Здесь надо сразу уточнить несколько вещей. Во-первых, все события вокруг «Бега» развернулись не в 1926-м, а в 1928–1929 годах (и это, как мы увидим дальше, момент существенный); во-вторых, непоставленная пьеса никак не могла способствовать гонениям на Церковь, да и едва ли способствовала бы поставленная. Но факт есть факт: Булгаков действительно перешел черту, которую еще раньше обозначил в «Белой гвардии» в эпизоде со сном Алексея Турбина, когда попавший в рай вахмистр Жилин рассказывает командиру о своем разговоре с Господом Богом.
«„Попы-то“, – я говорю…
Тут он и рукой махнул: „Ты мне, – говорит, – Жилин, про попов лучше и не напоминай. Ума не приложу, что мне с ними делать. То есть таких дураков, как ваши попы, нету других на свете. По секрету скажу тебе, Жилин, срам, а не попы“.

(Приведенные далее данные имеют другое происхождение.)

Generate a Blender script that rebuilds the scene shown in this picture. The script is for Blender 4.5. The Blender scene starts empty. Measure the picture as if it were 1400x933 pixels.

„Да, – говорю, – уволь ты их, господи, вчистую! Чем дармоедов-то тебе кормить?“
„Жалко, Жилин, вот в чем штука-то“, – говорит».
В «Беге» Булгаков уже не просто упомянул, но прямо изобразил этих «попов» очень едко и иронично. Помимо чудесного спасения архиепископа Африкана, который выдавал себя за химика Махрова, в пьесе есть еще две сцены, изображающие православных пастырей и иноков весьма неблаговидно:
«Кованый люк в полу открывается, из него подымается дряхлый игумен, а за ним хор монахов со свечами.
Игумен (Африкану). Ваше высокопреосвященство! (Монахам). Братие! Сподобились мы владыку от рук нечестивых социалов спасти и сохранить!
Монахи облекают взволнованного Африкана в мантию, подают ему жезл.